Investors are not only buying the app as it exists today. They are buying a call option on regulated banking markets where deposits, lending, cards, FX, payroll-adjacent services, and small-business finance can be bundled.

#The concrete scene is a balance transfer, not a trading screen

Picture a customer who starts with Revolut for travel FX, then keeps cash in the account, adds a paid subscription, uses the debit card, and eventually takes credit from the same app. For a business customer, the equivalent workflow is payments, foreign exchange, expense cards, payroll, vendor transfers, and treasury balances.

That is not a single fintech feature. It is a sequence of financial handoffs.

The more handoffs Revolut controls, the less it looks like a point app and the more it looks like a bank operating with software-company distribution costs. That is the dream private investors are being asked to underwrite.

##Who Should Be Nervous

Traditional banks should not be terrified because Revolut has a high valuation. Valuations move around.

They should care because a licensed app with tens of millions of customers can attack the boring, profitable edges of banking before customers notice they have switched institutions.

The pressure points are specific:

  • Retail banks risk losing younger and mobile-first deposit relationships.
  • Card issuers face a bundled competitor that can price rewards, subscriptions, and FX together.
  • Wise, Monzo, Chime, SoFi, and Robinhood all face a company trying to sit across payments, banking, investing, and business accounts.
  • Public-market investors may eventually have to decide whether Revolut deserves a bank multiple, a fintech multiple, or a platform multiple.

That last question is the hardest one. Revolut wants the benefits of being treated like a software platform while gaining the regulated powers of a bank.

##What The Market May Be Missing

The lazy take is that $115 billion is either proof that fintech is back or proof that private markets are frothy.

The better question is narrower: how much of Revolut’s valuation depends on regulatory conversion?

If UK banking rollout is smooth and the U.S. charter path eventually opens, the valuation has a story. Revolut can argue that it is not merely selling payments volume. It is selling a global financial operating system with bank licenses attached.

If regulation slows product rollout, lending economics disappoint, or public investors refuse the platform multiple, the secondary sale will look less like confidence and more like private-market timing.

That is why this story belongs on a finance desk, not only a startup feed.

The hidden issue is not whether Revolut can get bigger. It already has. The issue is whether private investors are paying today for a bank that public investors have not been allowed to price yet.

##FAQ

#What is Revolut reportedly trying to do?

Revolut is reportedly exploring a secondary share sale that could value the company at about $115 billion. A secondary sale typically lets existing shareholders, such as employees or early investors, sell shares rather than raising new operating capital for the company.

#Why does Revolut’s UK banking license matter financially?

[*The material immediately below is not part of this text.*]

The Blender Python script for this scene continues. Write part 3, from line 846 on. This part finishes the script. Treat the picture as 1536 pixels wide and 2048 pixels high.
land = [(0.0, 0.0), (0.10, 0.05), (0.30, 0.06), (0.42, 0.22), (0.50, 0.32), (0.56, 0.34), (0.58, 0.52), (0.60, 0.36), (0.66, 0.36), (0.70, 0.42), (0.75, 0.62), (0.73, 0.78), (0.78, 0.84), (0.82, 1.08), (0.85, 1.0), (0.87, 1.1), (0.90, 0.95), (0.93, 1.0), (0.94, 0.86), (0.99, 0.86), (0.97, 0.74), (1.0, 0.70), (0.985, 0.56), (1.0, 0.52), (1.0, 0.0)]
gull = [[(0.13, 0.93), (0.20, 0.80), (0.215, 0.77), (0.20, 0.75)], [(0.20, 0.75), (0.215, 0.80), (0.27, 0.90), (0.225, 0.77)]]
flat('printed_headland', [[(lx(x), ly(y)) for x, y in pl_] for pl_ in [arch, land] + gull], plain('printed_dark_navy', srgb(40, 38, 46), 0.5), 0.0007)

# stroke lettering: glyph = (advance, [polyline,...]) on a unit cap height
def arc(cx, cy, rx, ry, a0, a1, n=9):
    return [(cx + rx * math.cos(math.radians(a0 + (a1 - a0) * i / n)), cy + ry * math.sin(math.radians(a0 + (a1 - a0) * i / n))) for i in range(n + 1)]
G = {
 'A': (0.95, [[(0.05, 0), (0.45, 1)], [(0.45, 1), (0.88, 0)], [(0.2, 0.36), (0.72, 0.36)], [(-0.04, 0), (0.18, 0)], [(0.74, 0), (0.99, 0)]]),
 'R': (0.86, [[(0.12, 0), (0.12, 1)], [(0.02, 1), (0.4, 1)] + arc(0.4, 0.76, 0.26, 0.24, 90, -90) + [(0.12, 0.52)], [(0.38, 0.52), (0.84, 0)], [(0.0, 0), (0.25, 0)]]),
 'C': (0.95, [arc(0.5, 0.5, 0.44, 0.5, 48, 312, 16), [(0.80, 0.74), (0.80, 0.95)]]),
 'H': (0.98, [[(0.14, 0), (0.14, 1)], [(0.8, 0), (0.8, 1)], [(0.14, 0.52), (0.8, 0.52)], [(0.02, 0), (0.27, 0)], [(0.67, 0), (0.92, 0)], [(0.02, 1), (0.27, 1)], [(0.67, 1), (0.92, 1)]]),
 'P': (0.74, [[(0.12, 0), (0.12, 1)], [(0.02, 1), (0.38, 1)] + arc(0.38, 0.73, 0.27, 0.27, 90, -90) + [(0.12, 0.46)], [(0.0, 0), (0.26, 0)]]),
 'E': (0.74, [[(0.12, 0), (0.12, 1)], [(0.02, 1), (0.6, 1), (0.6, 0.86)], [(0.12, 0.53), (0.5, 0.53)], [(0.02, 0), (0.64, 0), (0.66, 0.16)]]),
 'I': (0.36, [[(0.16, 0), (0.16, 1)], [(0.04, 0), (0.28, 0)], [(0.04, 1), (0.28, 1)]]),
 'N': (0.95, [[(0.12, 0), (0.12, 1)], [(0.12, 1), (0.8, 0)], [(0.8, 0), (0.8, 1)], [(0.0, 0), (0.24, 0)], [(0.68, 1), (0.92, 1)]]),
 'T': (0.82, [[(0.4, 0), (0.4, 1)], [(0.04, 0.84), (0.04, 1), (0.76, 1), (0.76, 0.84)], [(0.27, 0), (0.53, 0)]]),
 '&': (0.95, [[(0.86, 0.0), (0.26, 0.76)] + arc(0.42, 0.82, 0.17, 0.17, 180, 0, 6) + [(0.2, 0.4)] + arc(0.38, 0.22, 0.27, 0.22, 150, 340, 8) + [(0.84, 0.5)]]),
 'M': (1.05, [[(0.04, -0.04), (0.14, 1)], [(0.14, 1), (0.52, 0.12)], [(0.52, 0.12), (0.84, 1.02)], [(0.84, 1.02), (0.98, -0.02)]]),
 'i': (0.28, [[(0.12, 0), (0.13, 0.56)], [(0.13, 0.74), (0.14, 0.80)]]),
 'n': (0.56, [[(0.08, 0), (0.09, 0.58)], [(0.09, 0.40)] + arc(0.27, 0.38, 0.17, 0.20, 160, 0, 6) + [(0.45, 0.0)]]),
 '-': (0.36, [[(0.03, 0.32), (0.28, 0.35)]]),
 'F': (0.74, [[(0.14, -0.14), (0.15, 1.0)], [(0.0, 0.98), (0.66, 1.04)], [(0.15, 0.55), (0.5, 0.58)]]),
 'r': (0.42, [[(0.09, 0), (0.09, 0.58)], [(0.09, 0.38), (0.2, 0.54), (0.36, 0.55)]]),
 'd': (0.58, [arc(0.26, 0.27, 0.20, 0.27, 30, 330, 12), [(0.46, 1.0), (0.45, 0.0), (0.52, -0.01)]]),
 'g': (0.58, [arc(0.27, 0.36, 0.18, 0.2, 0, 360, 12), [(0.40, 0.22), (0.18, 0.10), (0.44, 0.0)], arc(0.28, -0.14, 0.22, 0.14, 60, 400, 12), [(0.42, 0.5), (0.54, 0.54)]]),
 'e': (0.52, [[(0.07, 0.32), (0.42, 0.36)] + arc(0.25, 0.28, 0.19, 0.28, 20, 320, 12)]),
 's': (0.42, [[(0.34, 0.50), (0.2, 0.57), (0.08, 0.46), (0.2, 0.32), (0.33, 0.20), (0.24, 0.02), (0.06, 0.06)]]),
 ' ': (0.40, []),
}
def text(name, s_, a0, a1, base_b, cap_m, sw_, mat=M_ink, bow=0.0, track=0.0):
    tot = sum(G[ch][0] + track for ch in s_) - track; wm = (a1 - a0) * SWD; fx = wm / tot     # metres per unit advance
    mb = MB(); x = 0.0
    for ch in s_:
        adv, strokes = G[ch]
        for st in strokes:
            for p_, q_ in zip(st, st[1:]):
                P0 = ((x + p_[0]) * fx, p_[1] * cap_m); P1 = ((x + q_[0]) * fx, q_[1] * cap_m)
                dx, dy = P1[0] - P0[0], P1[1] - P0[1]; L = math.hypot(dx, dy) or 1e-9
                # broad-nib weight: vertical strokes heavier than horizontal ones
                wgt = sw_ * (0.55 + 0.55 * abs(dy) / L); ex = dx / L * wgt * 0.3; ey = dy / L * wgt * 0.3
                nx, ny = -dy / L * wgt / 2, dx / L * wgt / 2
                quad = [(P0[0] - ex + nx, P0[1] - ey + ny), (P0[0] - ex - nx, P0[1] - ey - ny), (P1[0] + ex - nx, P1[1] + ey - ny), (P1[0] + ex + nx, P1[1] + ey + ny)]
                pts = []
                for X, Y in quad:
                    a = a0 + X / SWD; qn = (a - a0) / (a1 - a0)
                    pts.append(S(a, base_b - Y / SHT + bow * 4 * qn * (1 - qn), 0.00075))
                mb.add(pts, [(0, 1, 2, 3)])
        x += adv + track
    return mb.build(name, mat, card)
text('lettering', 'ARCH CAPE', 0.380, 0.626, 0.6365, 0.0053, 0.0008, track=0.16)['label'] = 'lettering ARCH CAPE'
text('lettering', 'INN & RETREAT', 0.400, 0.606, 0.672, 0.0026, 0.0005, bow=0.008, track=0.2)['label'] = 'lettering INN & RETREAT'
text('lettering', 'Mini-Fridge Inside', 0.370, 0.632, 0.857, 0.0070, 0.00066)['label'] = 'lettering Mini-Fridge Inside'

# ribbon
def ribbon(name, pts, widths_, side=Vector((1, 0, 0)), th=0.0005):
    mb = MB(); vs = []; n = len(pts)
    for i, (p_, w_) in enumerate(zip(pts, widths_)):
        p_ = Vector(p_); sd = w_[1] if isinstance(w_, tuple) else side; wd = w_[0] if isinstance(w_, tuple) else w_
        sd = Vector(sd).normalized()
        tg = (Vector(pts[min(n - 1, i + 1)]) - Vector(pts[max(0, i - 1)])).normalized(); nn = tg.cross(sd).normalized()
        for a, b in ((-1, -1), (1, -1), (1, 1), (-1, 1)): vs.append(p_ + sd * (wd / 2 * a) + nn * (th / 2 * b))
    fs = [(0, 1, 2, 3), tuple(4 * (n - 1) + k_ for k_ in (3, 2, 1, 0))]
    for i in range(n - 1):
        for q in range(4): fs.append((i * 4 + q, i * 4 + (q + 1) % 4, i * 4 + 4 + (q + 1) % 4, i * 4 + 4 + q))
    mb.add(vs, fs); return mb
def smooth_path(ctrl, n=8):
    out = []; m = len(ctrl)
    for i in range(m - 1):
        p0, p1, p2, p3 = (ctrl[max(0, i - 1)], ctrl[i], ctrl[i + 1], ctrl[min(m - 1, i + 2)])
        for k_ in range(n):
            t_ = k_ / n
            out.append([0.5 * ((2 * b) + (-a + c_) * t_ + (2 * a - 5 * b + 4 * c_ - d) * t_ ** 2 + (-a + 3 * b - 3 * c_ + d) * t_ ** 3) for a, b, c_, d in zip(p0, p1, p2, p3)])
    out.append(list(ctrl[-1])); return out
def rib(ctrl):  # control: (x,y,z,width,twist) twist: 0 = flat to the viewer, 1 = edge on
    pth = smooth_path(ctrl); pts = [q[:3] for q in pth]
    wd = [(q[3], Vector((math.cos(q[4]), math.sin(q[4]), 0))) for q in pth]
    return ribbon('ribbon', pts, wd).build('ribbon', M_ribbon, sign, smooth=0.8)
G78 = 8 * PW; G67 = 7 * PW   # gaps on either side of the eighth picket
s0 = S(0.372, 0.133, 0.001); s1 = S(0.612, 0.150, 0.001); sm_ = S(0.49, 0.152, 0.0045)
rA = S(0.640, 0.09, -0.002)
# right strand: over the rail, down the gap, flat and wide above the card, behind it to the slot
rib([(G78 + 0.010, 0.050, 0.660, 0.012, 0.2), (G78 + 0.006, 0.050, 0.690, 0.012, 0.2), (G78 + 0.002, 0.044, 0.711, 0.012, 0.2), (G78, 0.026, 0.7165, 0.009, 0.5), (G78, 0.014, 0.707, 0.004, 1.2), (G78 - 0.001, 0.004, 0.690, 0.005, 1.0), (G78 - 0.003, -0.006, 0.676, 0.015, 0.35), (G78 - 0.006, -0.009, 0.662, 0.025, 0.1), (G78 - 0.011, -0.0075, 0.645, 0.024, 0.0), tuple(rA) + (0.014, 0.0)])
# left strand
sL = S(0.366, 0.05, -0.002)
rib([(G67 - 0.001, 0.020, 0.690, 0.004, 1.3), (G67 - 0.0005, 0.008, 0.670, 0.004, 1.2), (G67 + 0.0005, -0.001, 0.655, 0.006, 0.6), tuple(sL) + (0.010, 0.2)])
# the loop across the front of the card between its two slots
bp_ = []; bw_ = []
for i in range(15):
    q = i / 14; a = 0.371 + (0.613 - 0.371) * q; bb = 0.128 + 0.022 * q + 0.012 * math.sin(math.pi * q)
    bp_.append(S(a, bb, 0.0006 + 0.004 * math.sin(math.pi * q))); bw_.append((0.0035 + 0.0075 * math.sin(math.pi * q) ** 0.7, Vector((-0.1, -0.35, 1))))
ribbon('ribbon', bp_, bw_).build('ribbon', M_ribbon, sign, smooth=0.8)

The UK banking license lets Revolut Bank UK Ltd launch bank accounts with FSCS-protected deposits for UK customers. That can move Revolut closer to deposit, lending, and account economics rather than only payments and app-based financial services.

#Why should U.S. investors care?

Revolut has submitted a U.S. national bank charter application, so the American upside is tied to whether it can eventually compete more directly in deposits, lending, cards, and business banking. The valuation debate is really about whether regulation turns Revolut from a fintech app into a licensed banking platform.